The RTD is reporting that the SBE approved the RPV’s request to close the March 6 primary and require a loyalty oath be signed in order to participate.
The relevant code section allowing this is here.
But wait! The code says:
The requirements applicable to a party’s primary shall be determined at least 90 days prior to the primary date and certified to, and approved by, the State Board.
Given that the primary is March 6, it seems that would mean that this should have been done by December 6 or so.
So not only is it unenforceable, it seems to be illegal.
UPDATE: As NotCatherineCrabill mentions below, the Republican State Central Committee approved this at their meeting on December 3. Further, I am told that the SBE parses the sentence above to mean that the 90 days applies only to the party’s action, and not theirs. So while the oath remains unenforceable, it appears to be legal.
If you like, I’ll be happy to be a test case and refuse to sign.
I intend to contact the SBE about this tomorrow. I want to know if my reading of the law is correct.
The Republican State Central Committee approved the loyalty pledge, with one dissenting vote, on December 3, more than 90 days prior to the March 6 primary.
Doesn’t matter when they approved it, the oath is unenforceable and unAmerican. Just laugh in their face as you sign it, as I suppose many Dems looking to cause mischief by voting for Paul will.
I didn’t say it was enforceable. Finally getting party registration in Virginia would obviate the need for such things.
I think an enforcement challenge would be very interesting. On the spot, so to speak. Imagine being arrested for trying to vote.
I fail to understand why conservatives are so hot for party registration. My position is that it’s none of the government’s damn business what party anybody belongs to. Also, it’s my impression that most people …not full-time politics junkies…don’t really have fixed party loyalties, they swing back and forth. By requiring party registration you disenfranchise those people in choosing the nominees.
As a staunch conservative, my position is that it is also “none of the government’s damn business” whether or not you are married, who you’re married to, or even how many you are married to. Nor is it the government’s business how many children you have, how much money you make, whether you even make any money, who you rent your property to, who you hire, who you fire, what stocks you own, what charities you contribute to, how many guns you own, what guns you own, or whether you allow your children a taste of your wine at dinner.
Frankly, the government should not be paying for party primaries, either. Neither should it pay for thousands of other things on which it wastes our money.

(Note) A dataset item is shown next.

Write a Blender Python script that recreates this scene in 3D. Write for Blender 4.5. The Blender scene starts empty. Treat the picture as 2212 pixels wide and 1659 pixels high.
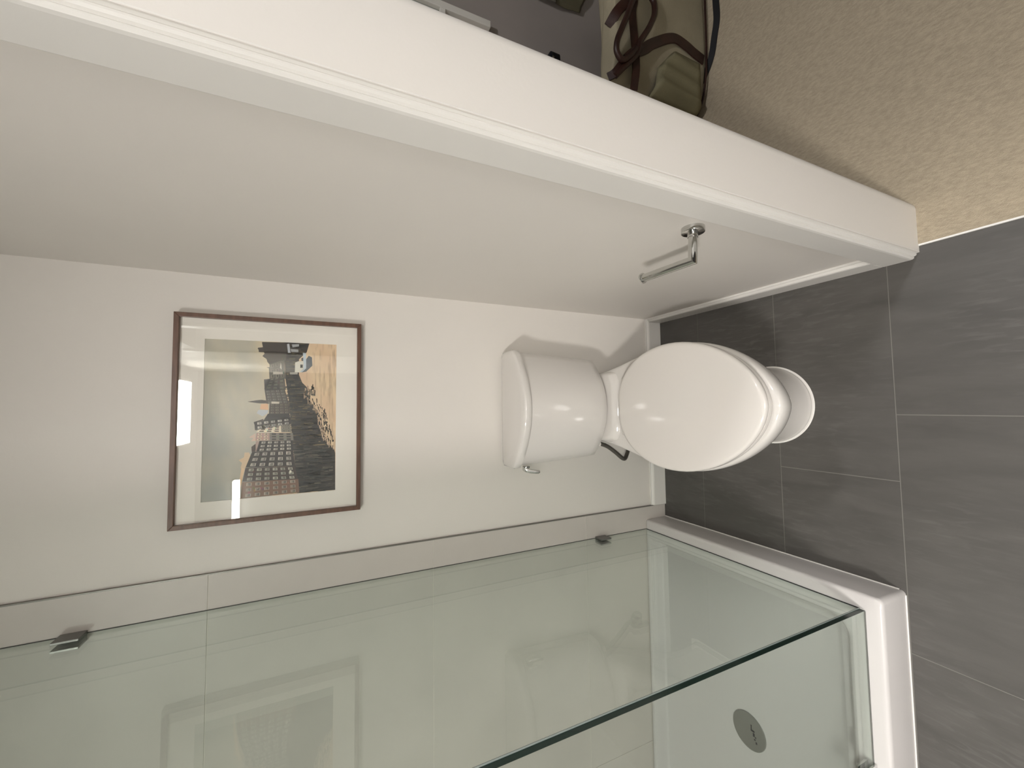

We agree on something. When the Tea Party goes off on one of its rants about “unconstitutional government”…I always wonder why they don’t protest the most unconstitutional part of all, that the parties…which in constitutional terms are nothing but private social clubs…have so much influence in government. The Congress organizes itself around the two private social clubs. People are proposed and nominated for federal jobs where they are supposed to the servants of all the citizens, based on their belonging to one of the two private social clubs. The Founding Fathers… when the weren’t busily creating parties and factions…warned us of the dangers that parties and factions create.
This goes to our having these Congressional Districts, which are not required by the Constitution, in which we have winner-take-all elections. That essentially necessitates only two parties, since a third would take votes away from the party it was more closely affiliated. Kill the districts, and the two-party system ends.